You know... I am not really understanding what you are aiming for whatever you try to do most of case, it would never give u perfect result with tools you try to use, sometime you'd have to do it manually.... However I may have solution for you....
You could either:
Clone the geometry (at backward) then select the duplicated geometry. Under selection, select polygon and highlight entire polyface. Hit on Inset button and choose amount you wanted. it will create "outline boarder" select them, and delete it. Then, you will have minus ratio geometry from the original. you could attach the original together and bridge them if necessary
-OR-
You could clone (at forward), then select the duplicated geometry. Under selection select polygon and highlight the entire poly face. Hit Outline button and it will create plus ratio geometry from the original. You could attach them together and bridge them if necessary.
Isn't that what you are looking for...Hope that help.
Set Volume allows you to move, scale and rotate the effective area of deformation. Also you might be able to use certain vertices only by selecting the verts you want to deform in the edit poly modifier, hit the drop down pick your fdd of choice, and hopefully it will only affect the selected verts. I could be wrong there, in which case use what I said first.
@ Equinox: Both of those methods still need to be scaled inwards/outwards before bridging. It's the scaling that hasn't given me the results I'm after. I don't think it's possible without manually repositioning certain verts after. It's just a bit of a pain if I spend a while getting nice curves on a high poly shape, only to have to do it again for the outer layer.
@Pan3sar: You just described what Lattice does. Set Volume is suppose to allow you to move individual verts to create a custom-shaped lattice. I couldn't get it to work and after reading certain threads elsewhere, I don't think the tool's ever worked like it's documented in Max Help.
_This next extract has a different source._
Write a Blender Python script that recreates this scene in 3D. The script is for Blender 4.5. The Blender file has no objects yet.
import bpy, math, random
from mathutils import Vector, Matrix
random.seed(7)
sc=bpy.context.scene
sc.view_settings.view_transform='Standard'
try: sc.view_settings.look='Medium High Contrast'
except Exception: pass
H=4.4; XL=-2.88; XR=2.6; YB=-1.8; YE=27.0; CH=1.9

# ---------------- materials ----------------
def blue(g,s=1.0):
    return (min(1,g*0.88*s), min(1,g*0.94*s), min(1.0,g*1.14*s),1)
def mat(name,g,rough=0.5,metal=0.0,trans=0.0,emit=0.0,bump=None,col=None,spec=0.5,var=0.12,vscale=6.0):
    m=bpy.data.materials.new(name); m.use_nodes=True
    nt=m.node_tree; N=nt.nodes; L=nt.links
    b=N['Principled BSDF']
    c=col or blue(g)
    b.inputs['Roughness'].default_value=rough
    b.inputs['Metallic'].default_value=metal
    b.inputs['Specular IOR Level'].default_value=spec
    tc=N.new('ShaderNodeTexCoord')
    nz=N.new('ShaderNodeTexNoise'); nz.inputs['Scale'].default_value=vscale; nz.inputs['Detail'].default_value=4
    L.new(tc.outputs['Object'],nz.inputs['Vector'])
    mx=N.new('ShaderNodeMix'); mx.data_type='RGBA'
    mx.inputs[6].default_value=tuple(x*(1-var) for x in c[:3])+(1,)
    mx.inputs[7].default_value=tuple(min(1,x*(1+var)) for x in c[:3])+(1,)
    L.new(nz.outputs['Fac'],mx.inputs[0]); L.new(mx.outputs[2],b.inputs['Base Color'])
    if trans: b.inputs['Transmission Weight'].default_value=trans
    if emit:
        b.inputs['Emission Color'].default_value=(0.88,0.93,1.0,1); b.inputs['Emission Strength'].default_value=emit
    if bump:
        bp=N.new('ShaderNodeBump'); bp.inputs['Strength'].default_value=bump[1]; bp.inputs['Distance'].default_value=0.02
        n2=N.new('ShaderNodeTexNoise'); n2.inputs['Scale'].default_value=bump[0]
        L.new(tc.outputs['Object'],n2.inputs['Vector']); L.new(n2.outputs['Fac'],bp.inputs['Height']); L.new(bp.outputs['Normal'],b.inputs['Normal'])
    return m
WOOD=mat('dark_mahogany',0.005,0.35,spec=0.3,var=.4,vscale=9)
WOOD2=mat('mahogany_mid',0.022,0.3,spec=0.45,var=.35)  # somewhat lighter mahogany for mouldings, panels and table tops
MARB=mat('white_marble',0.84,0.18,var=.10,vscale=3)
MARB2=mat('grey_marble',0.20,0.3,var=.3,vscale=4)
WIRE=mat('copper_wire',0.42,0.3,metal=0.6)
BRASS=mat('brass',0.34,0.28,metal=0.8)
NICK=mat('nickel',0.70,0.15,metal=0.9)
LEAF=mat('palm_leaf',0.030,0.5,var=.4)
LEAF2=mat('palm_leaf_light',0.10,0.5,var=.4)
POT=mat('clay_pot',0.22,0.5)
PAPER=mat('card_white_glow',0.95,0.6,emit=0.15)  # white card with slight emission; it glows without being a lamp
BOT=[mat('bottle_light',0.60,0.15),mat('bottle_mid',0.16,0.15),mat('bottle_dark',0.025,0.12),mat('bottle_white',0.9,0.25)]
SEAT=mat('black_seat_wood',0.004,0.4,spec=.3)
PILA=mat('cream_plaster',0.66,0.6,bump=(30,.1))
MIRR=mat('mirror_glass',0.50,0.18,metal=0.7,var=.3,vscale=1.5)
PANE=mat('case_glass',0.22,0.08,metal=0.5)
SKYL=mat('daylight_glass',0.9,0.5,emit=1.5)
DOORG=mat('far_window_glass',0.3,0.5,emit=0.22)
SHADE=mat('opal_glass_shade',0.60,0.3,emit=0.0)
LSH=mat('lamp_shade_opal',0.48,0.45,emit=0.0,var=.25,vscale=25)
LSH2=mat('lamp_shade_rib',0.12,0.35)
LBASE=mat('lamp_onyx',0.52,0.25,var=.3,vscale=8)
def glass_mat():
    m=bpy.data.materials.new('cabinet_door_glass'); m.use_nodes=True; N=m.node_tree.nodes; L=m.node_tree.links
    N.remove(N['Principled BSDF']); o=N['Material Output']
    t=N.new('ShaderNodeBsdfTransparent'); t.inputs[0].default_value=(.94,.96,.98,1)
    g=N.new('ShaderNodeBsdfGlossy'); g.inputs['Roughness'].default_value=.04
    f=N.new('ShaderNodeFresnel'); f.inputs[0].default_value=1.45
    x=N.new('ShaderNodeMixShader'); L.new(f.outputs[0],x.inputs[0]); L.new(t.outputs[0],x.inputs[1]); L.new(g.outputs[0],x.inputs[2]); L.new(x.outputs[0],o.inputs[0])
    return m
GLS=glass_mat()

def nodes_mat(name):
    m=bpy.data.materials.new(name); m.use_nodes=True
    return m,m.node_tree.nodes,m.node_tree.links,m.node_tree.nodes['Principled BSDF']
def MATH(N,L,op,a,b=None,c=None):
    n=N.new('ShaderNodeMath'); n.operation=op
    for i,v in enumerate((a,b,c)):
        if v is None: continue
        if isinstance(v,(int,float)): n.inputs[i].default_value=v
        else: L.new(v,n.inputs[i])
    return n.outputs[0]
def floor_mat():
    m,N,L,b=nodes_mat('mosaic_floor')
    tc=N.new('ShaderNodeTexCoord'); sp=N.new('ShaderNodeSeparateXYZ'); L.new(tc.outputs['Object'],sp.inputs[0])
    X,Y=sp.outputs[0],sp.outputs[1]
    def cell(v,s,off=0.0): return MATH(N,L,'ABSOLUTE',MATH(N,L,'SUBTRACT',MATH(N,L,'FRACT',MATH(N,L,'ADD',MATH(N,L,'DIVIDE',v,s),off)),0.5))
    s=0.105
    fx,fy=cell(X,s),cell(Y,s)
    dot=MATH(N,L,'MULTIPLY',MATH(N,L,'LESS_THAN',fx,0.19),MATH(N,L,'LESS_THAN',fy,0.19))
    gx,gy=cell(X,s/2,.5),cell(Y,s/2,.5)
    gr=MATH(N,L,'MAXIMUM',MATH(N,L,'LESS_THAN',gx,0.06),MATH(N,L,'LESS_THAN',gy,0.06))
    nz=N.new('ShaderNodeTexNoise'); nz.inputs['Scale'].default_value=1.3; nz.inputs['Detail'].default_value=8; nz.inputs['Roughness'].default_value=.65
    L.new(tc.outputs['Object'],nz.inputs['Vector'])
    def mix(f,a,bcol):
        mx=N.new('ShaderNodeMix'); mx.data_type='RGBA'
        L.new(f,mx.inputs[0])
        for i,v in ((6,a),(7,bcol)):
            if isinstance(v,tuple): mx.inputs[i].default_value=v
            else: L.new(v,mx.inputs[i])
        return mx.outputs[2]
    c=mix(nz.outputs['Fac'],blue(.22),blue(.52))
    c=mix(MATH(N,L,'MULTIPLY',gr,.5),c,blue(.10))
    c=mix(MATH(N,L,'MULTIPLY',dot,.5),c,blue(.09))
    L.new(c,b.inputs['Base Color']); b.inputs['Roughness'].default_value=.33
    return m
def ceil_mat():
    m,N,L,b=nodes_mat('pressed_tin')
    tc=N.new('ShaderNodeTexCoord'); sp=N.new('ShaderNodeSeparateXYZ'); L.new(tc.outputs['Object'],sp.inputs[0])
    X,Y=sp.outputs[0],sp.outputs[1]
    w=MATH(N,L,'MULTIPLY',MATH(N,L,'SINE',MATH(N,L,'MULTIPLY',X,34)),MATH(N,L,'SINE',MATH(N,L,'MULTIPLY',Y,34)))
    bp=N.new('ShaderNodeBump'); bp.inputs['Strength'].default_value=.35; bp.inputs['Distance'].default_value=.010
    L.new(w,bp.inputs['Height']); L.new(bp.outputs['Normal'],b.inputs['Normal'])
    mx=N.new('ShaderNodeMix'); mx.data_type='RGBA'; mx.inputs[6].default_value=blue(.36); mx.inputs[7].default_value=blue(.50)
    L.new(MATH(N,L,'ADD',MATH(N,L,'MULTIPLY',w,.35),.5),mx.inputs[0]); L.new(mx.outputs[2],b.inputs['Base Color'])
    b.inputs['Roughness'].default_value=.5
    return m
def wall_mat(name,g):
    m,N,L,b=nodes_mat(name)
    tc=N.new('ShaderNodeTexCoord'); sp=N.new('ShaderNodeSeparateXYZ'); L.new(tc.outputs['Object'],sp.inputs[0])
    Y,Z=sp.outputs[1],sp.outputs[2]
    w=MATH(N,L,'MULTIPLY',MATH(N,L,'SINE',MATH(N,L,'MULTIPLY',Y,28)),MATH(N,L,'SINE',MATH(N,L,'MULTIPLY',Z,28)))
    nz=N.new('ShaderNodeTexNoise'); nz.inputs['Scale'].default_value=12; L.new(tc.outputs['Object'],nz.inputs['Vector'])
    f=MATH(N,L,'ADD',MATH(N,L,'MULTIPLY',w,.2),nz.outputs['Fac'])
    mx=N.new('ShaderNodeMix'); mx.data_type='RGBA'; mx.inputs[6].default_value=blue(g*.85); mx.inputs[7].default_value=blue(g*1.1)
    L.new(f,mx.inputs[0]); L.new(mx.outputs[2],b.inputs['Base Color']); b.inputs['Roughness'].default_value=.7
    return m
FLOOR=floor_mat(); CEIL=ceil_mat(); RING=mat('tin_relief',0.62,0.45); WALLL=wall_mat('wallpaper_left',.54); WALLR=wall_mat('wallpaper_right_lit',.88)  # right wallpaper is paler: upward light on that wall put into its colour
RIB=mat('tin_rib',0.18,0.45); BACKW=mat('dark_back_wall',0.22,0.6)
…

@Duron: You said "Remodel surface and get this correct" - do you have any tips for this?
Playdo, I know what your frustrations are. I come from a technical engineering background and it was painful for me when I realized that most polygon modeling softwares are simply NOT meant for acuracy, per se. They are generally meant for free-frorm modeling, and artistic expression with an angle on simplicity or organic form.
Now, regarding your problem, Max does not, to the best of my knowledge, have what you are looking for. To be clear, you are wanting to add thikness to a a polygon object, with uniform x-y-z scaling, so the end resut will have prefectly squared edges as you would have if you were working with sheetmetal. Am I right? If I am, then you simply wont find it, especially when working with complex shapes.
The one solution I have found is simply apprach 3D modeling from a completely different perspective: I am now learning Alias Design, simply because NURBS and Class-A surfacing ARE meant to be technically perfect, which is what I was striving for all along but could not achieve using a polygon modeling tool.
Hope I shed some light on the problem for you, and im sorry to disappoint, but the solution you want doesnt exist.
CPU Intel 2600K Memory 8GB G.Skill Ripjaw X DDR3
Graphics Card EVGA 580GTX OS Windows 7 64 bit Ultimate
Poly modelling is perfectly fine for visualisation purposes. When well modelled, of course.
Actually when u render nurbs, you get them tesselated into polys anyway, so the POLY issue will always be part of the equation.
Poly modelling is perfectly fine for visualisation purposes. When well modelled, of course.
Actually when u render nurbs, you get them tesselated into polys anyway, so the POLY issue will always be part of the equation.
Regards
Well, yes, of course they are tesselated :P
I simply was trying to say that, in-so-far as precision is concerned, NURBS offers a much more in depth control over how the surfaces actually come out.